ANC balances books and race

十二月 5, 1997

Durban. SOUTH AFRICAN universities are bracing themselves for another round of tight government funding in the new year.

The size of the financial pie may be the same as this year's, but universities need more to meet the growing expectations of poorer aspiring students. They fear that in redressing the balance between historically black and white universities, some will be worse off.

The historically white universities, most of which now have a majority of black students, expect this, while historically black universities are likely to receive another round of redress funding. Technikons (polytechnics) could also score under a government formula aimed at encouraging vocational study and applied sciences.

Education minister Sibusiso Bengu came under harsh criticism from university principals this year for his late announcement of the complicated subsidy formula by which state funds are channelled to the tertiary sector.

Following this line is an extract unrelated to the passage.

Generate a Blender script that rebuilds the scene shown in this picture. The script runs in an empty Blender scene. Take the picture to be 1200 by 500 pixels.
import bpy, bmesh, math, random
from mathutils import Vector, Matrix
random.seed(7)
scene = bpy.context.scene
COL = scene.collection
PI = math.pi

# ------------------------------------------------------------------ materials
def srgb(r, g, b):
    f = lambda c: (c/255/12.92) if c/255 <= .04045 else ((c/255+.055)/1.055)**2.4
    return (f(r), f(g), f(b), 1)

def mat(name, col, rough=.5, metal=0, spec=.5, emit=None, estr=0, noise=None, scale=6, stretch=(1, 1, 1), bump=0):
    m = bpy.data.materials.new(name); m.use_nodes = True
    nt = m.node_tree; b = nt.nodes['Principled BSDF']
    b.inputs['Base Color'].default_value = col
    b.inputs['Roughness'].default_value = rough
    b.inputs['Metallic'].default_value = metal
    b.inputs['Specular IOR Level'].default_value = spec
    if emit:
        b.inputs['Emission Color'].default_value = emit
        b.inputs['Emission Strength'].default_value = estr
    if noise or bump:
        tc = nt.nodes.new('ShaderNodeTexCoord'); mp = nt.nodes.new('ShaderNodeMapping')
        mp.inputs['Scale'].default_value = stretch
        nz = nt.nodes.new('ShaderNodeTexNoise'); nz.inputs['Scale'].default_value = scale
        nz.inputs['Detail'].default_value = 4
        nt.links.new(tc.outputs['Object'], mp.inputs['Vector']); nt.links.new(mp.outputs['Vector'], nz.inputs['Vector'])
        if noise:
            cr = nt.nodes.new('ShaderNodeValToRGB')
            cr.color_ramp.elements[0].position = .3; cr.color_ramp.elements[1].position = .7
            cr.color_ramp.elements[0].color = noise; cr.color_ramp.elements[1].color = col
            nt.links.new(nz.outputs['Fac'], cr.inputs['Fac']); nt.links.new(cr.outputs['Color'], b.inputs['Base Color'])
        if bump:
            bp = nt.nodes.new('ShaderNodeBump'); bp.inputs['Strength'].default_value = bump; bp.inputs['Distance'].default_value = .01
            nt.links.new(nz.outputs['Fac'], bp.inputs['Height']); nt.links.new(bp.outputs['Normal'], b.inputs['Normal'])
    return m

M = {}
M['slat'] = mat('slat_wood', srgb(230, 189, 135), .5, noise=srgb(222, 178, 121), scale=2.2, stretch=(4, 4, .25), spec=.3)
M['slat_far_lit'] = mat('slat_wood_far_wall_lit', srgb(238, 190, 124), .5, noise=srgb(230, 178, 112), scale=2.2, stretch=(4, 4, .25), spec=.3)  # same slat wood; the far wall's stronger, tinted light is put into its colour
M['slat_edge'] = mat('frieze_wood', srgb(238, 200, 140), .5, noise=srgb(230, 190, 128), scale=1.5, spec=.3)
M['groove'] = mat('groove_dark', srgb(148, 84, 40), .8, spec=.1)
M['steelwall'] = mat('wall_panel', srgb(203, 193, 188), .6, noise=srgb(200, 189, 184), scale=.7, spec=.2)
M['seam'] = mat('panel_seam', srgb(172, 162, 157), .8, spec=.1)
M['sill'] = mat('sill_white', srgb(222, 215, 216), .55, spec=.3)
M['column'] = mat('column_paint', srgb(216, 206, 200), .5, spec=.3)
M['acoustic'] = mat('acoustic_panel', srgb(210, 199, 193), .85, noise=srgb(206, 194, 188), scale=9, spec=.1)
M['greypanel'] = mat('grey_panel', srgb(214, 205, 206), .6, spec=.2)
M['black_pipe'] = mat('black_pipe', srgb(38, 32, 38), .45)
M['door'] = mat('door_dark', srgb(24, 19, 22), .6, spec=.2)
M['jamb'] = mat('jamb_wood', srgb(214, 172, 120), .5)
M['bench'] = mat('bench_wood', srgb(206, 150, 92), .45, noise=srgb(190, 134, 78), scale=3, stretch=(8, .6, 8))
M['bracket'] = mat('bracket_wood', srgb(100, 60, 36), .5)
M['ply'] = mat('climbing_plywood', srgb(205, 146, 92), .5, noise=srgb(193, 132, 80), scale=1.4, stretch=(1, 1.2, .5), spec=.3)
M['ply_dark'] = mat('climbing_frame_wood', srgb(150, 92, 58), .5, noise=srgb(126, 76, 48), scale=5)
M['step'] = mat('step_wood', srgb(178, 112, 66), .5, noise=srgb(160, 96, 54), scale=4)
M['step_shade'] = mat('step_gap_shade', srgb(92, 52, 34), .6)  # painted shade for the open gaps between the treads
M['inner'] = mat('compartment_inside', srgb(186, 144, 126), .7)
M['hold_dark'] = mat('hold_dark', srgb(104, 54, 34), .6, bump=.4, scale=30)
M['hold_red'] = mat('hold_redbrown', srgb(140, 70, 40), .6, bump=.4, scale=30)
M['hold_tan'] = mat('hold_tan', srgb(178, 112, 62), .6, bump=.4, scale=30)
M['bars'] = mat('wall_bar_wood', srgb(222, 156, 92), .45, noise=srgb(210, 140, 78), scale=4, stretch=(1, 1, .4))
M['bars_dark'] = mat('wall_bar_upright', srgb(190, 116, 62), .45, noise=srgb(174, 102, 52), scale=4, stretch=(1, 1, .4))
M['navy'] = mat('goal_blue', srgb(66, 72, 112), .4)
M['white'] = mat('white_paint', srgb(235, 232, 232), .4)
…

The complaint was that it made budgets, which run from January to December, impossible to finalise. With cutbacks around, this could fuel student unrest next academic year as faculties do not want to accept students without guarantees that they will receive either sufficient government subsidy or student loans.

In expectation of continued tight funding, many universities have already embarked on restructuring programmes.

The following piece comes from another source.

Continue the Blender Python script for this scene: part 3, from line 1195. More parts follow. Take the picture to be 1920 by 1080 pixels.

The University of the Wi****ersrand, which went R12 million (Pounds 1.5 million) into the red for the year, has cut support staff and is considering cuts to academic staff.

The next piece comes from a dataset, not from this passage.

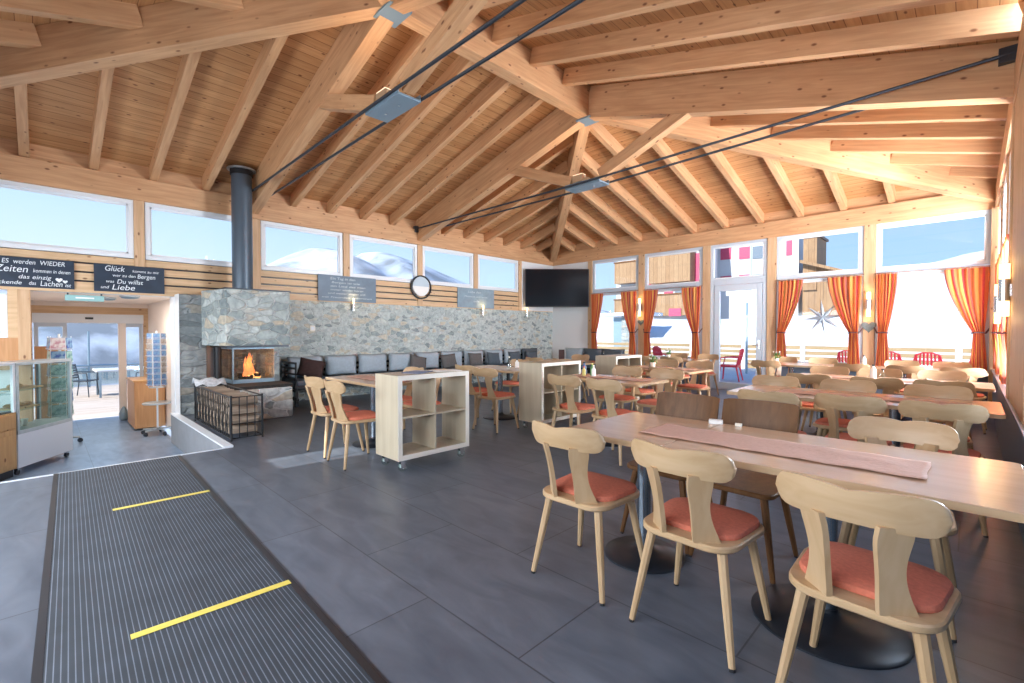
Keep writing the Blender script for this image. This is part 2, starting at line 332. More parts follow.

Wits registrar Derek Swemmer said: "We don't like deficit budgeting and hope that we will be able to work with balanced books in 1998. We are operating on conservative estimates and expecting that tertiary funding will decline over a five-year cycle. We have gone through the first year of pain and are expecting more."

The university is working on a three-year rolling plan. "The problem is that it is dependent on having clear commitments from government on their funding proportion over that period. In any case, for 1998 the department will still be working to the old system, which introduces a number of uncertainties," said Dr Swemmer.

"There is no cyclic concurrence, with the government budget running from April to March of the following year, and there is no clarity on how the total amount available for funding universities will be top-sliced to allow for redress to historically black institutions."

He said Bengu's policies were good but needed "tweaking, if government recognises the nuances the end result should be satisfactory". One example was the ratios of races in the student body. The natural feeder area for Wits gives it a demographic profile that is inevitably different from the national demographic profile, with more white students. The University of the North's profile is also likely to differ from the national profile, with too few white and Asian students.

"If we can plan with the assumption that government will understand and tolerate such nuances, things should work out well," said Dr Swemmer.

At the University of Cape Town, which is also budgeting according to the new three-year rolling plan and has a deficit this year of some R8 million, there have not been cutbacks, but the threat is real.

Helen Zille, of the public affairs division, said that the university was determined that if it had to trim, it would not be on an equal attrition or random cuts basis, nor would there be a blanket ban on filling vacated posts.

At Natal the administration intends shedding 650 academic and non-academic posts over a five-year period, largely through attrition and voluntary retrenchments.

Among the Afrikaans universities, under even more threat than the English-language institutions, the University of Stellenbosch is considering the closure of the departments of Afrikaans cultural history, archaeology and anthropology.

Whatever the government's subsidy turns out to be next year, one thing is sure: not everybody will be happy. South Africa's government simply does not have the resources to satisfy historically black universities' demands for redress at the same time as historically white institutions' need for financial security and maintenance of standards.